Лица духовного звания, такие как Абеляр, Гвибер Ножанский, Сугерий, Петрарка и другие, испытывали потребность, каждый по своим причинам, поведать современникам и потомкам о собственной жизни — либо с нравоучительной целью, либо движимые жаждой славы и самооправдания. Эти сочинения в значительной мере проникнуты религиозными настроениями, а потому честолюбивые намерения их авторов подчас оказываются в противоречии с идеей обуздания собственной гордыни — самого тяжкого из смертных грехов.
Анализ подобных текстов сопряжен с очень большими трудностями, ибо сплошь и рядом исследователю приходится предпринимать попытки обнаружить личность, скрываемую от читателя набором риторических клише и ссылок на библейских, раннехристианских и античных персонажей. Неповторимая субъективность того или иного автора, пишущего о себе, по большей части замаскирована, может быть, даже вопреки его искренним намерениям.
Итак, моя нынешняя работа протекает одновременно в двух планах — это попытка проникнуть в сознание человека, жившего много веков тому назад, и опыт восстановления собственной жизни, рассматриваемой в связи с общим развитием современной исторической мысли. Последнее оказалось для меня очень поучительным. Теперь я начинаю лучше понимать те трудности, какие порождает человеческая память.
И наконец, еще одно соображение. Отсутствие зрения, обрекающее на погружение в абсолютную и бесконечную ночь, неизбежно окрашивает мои мысли в более мрачные тона, чем если бы я вспоминал, владея всеми своими органами чувств. Я не жалуюсь и не пытаюсь оправдаться — просто — напросто я отдаю себе отчет в том, что гамма чувств и воспоминаний может оказаться у меня несколько сдвинутой.
Поэтому то, что я излагаю, не есть, конечно, выдержанная во всех пропорциях картина происходившего, а скорее некоторые пункты, на которых хочется подробнее остановиться. Но быть по сему.

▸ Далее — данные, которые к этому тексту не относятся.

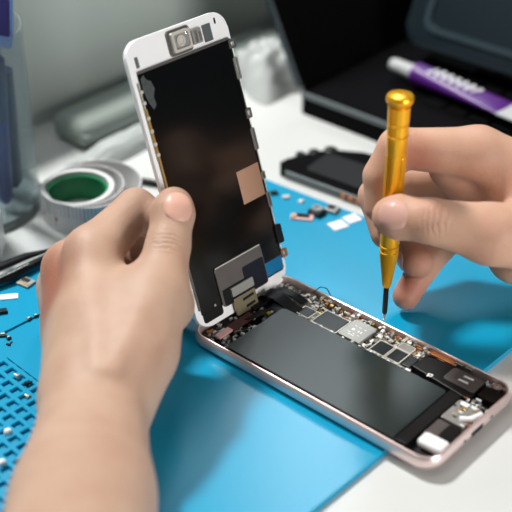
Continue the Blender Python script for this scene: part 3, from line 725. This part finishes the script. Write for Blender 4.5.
# ------------------------------------------------------------------ laptop, tube, dark box
P0 = onz(298, 112, TAB); ea = np.array([.75, -.66, 0]); ea /= np.linalg.norm(ea); da = np.array([.66, .75, 0]); da /= np.linalg.norm(da)
lp = empty('laptop', (P0[0], P0[1], TAB), Matrix((ea, da, (0, 0, 1))).transposed(), 'open black laptop on the white table at the back right', 'laptop')
b = MB(); b.prism(rrect(0, 0, .25, .34, .006, 5), 0, .0165, .0015); b.build('base', 'blackm', lp)
b = MB(); b.box((.125, -.0004, .0140), (.244, .0022, .0038), 0, .0008); b.build('edge_trim', 'grey', lp)
b = MB(); b.box((.128, .17, .0167), (.115, .28, .0008), 0, .0003); kb = b.build('keyboard', 'blackm', lp)
kme = None
for i in range(7):
    for j in range(13):
        if kme is None:
            b = MB(); b.box((0, 0, 0), (.0142, .0180, .0018), 0, .0007); k0 = b.build('key', 'blackm', kb); kme = k0.data; k0.location = (.079+i*.0163, .042+j*.0208, .0178)
        else:
            k0 = bpy.data.objects.new('key', kme); COL.objects.link(k0); k0.parent = kb; k0.location = (.079+i*.0163, .042+j*.0208, .0178)
ld = Vector((-.5, 0, 1)).normalized(); lr = Matrix(((0, ld.x, ld.z), (1, 0, 0), (0, ld.z, -ld.x)))     # columns: along hinge, up the lid, out of the lid
def lidpart(name, m, x0, y0, x1, y1, z0, z1, r, parent=lp):
    b = MB(); b.prism(rrect(x0, y0, x1, y1, r, 5), z0, z1, .0006)
    for v_ in b.bm.verts: v_.co = lr @ v_.co + Vector((.006, 0, .0165))
    return b.build(name, m, parent)
lid = lidpart('lid', 'blackm', 0, .002, .34, .24, -.007, 0, .006)
lidpart('display', 'blackm', .014, .022, .326, .228, 0, .0004, .003, lid)
b = MB(); b.tube([lr @ Vector((.0005, .004, -.004))+Vector((.006, 0, .0165)), lr @ Vector((.0005, .236, -.004))+Vector((.006, 0, .0165))], .0022, 8); b.build('lid_edge_trim', 'boxrim', lid)
# glue tube lying on the keyboard
q0 = onz(392, 65, .022); q1 = onz(512, 113, .022); ax = un(q1-q0); tl = float(np.linalg.norm(q1-q0))
tb = empty('glue_tube', (q0[0], q0[1], .0158), Matrix((ax, np.cross([0, 0, 1], ax), (0, 0, 1))).transposed(), 'purple and white tube lying across the black laptop', 'tube')
b = MB(); b.lathe([(.0036, 0), (.0042, .002), (.0046, .016), (.0066, .020)], (0, 0, .0072), 24, axis=(1, 0, 0)); b.build('cap', 'capgrey', tb, smooth=40)
rings = []
for i in range(24):
    t_ = i/23; w_ = .0074+.0024*t_; h_ = .0062*(1-t_)**.6+.0008
    rings.append([((.020+t_*(tl-.024)), w_*math.cos(2*PI*k/28), .0072+h_*math.sin(2*PI*k/28)) for k in range(28)])
b = MB(); b.loft(rings); bd = b.build('body', 'purple', tb, smooth=50)
b = MB(); b.box((tl+.004, 0, .0072), (.018, .020, .0018), 0, .0006); b.build('crimped_end', 'capgrey', tb)
b = MB()                                                    # illegible bold white lettering
for i in range(6):
    x = .036+i*(tl-.066)/5; t_ = (x-.020)/(tl-.024); h_ = .0062*(1-t_)**.6+.0008; z = .0072+h_*.93
    b.tube([(x-.0034, -.0042, z), (x-.0012, .0034, z+.0003), (x+.0016, -.0034, z), (x+.0042, .0042, z)], .0016, 8, .6)
b.build('printed_lettering', 'ink', bd)
bx = onz(401, 52, .020)-da*.003
box_ = empty('plastic_case', (bx[0], bx[1], .0182), Matrix((ea, da, (0, 0, 1))).transposed(), 'dark slate plastic case standing on the laptop behind the purple tube', 'case')
bx_ = MB(); o_ = rrect(0, 0, .30, .15, .010, 6)
bx_.prism([(p[0], p[1]) for p in o_], 0, .024, .003)
TL = Matrix.Rotation(math.radians(64), 4, 'X')
for v_ in bx_.bm.verts: v_.co = TL @ v_.co + Vector((0, .024, .0002))
bx_.build('shell', 'boxdark', box_, smooth=40)
bx_ = MB(); i1 = rrect(.012, .010, .288, .140, .010, 6); i2 = rrect(.016, .014, .284, .136, .008, 6)
bx_.loft([[(p[0], p[1], .0235) for p in i1], [(p[0], p[1], .0255) for p in i1], [(p[0], p[1], .0255) for p in i2], [(p[0], p[1], .0235) for p in i2]], True, False, False)
for v_ in bx_.bm.verts: v_.co = TL @ v_.co + Vector((0, .024, .0002))
bx_.build('raised_rim', 'boxrim', box_, smooth=40)
b = MB(); b.prism(rrect(.078, .050, .104, .066, .004, 4), .024, .0245)
for v_ in b.bm.verts: v_.co = TL @ v_.co + Vector((0, .024, .0002))
b.build('tan_patch', 'tan', box_)  # plain tan patch on the front of the case

# ------------------------------------------------------------------ pale case, folded sheet and crumpled bag along the partition
c0 = onz(92, 143, TAB); 
pc = empty('pale_case', (c0[0]+.012, c0[1]+.022, TAB), Rz(ang), 'long pale green grey case lying against the grey partition', 'case')
b = MB(); b.box((.058, .002, .009), (.190, .034, .018), 0, .008, seg=4); b.build('shell', 'pale', pc, smooth=50)
b = MB(); b.box((.058, .002, .0110), (.1885, .0344, .0006), 0, .0003); b.build('lid_seam', 'pale', pc)
def crumple(name, m, c, size, rz, seed, amp, label, cat, n=26):
    r_ = np.random.default_rng(seed); V = []; Fc = []
    ph_ = r_.uniform(0, 6.28, (10, 1, 1)); kx = r_.uniform(-9, 9, (10, 1, 1)); ky = r_.uniform(-9, 9, (10, 1, 1))
    x, y = np.meshgrid(np.linspace(-1, 1, n), np.linspace(-1, 1, n), indexing='ij')
    z = np.abs(np.sin(kx*x+ky*y+ph_)).sum(0)/10; env = np.clip(1-(np.abs(x)**3), 0, 1)*np.clip(1-(np.abs(y)**3), 0, 1)
    zz = (env*.75+.25*env*z)*(1-amp)+amp*env*z*1.5
    X = x*size[0]/2*(1+.08*np.sin(5*y+seed)); Y = y*size[1]/2*(1+.1*np.sin(4*x+seed)); Z = .0002+zz*size[2]
    for i in range(n):
        for j in range(n): V.append((X[i, j], Y[i, j], Z[i, j]))
    for i in range(n):
        for j in range(n): V.append((X[i, j], Y[i, j], 0))
    for i in range(n-1):
        for j in range(n-1):
            a = i*n+j; Fc.append((a, a+n, a+n+1, a+1)); Fc.append(tuple(n*n+q for q in (a, a+1, a+n+1, a+n)))
    ed = [i*n for i in range(n)]+[(n-1)*n+j for j in range(1, n)]+[i*n+n-1 for i in range(n-2, -1, -1)]+[j for j in range(n-2, 0, -1)]
    for i in range(len(ed)): a, b2 = ed[i], ed[(i+1) % len(ed)]; Fc.append((a, n*n+a, n*n+b2, b2))
    me = bpy.data.meshes.new(name); me.from_pydata(V, [], Fc)
    for p in me.polygons: p.use_smooth = True
    o = link(name, me, m, None, c); o.rotation_euler = (0, 0, rz); tag(o, label, cat); return o
c1 = onz(122, 148, TAB); crumple('folded_cloth', 'sheet', (c1[0]+.006, c1[1]+.004, TAB), (.085, .022, .010), ang, 3, .3, 'white folded sheet on the table behind the tape coil', 'sheet')
c2 = onz(276, 97, TAB); crumple('plastic_bag', 'bag', (c2[0]-.006, c2[1]+.022, TAB), (.044, .052, .028), ang-.2, 11, .55, 'crumpled white plastic bag beside the black laptop', 'bag')
c3 = onz(137, 184, TAB); b = MB(); b.tube([(c3[0]-.004, c3[1]+.002, TAB+.002), (c3[0]+.006, c3[1]-.001, TAB+.0022), (c3[0]+.02, c3[1]-.006, TAB+.002)], .0019, 10)
tag(top_origin(b.build('cable', 'black', smooth=60)), 'short black cable end on the table beside the tape coil', 'cable')
c4 = onz(-14, 258, TAB); b = MB(); b.box((c4[0], c4[1]+.004, TAB+.0115), (.0178, .018, .023), .05, .002, seg=3)
tag(top_origin(b.build('plastic_block', 'white', smooth=50)), 'white plastic block cut off by the left edge, before the cup', 'block')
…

Вторая половина 60–х и начало 70–х годов были в моей жизни периодом очень важным, потому что, наконец, стали вырисовываться для меня контуры тех подходов к изучению истории, которые до этого представлялись весьма смутно или вообще не были включены в сферу моего сознания. И по результатам это было очень продуктивное, урожайное время. За семь лет между 1966 и 1972 годами я опубликовал, если не ошибаюсь, пять монографий. Правда, многое было написано раньше, но тогда, будучи профессором провинциального педагогического института, я был лишен возможности реализовать свои планы в виде книг. Статьи выходили, а с монографиями не получалось. И вот, наконец, эта препона по разным причинам была преодолена, вышли сначала «Походы викингов», затем часть моей докторской диссертации в виде книги «Свободное крестьянство феодальной Норвегии», книга «Проблемы генезиса феодализма в Западной Европе»; написанная тогда же и вышедшая несколько позже, в 1972 году, монография «Категории средневековой культуры» и параллельно с ней книжка «История и сага». Кроме того, вскоре я опубликовал небольшую книгу «Эдда и сага», в которой нашли воплощение лекции, читанные на филологическом факультете МГУ за несколько лет до этого, затем книгу «Норвежское общество в Раннее Средневековье» — это вторая часть докторской диссертации, защищенной в 1962 году, переработанная в свете последующего собственного опыта и новой историографии. Участвовал я также в коллективных трудах — «История Норвегии», «История Швеции», «История крестьянства в Европе», но прежде всего работал над своими темами по социальной и культурной истории Средневековья. Я ощущал, что мною накоплены силы для того, чтобы по — новому подойти к проблематике, которая меня привлекала.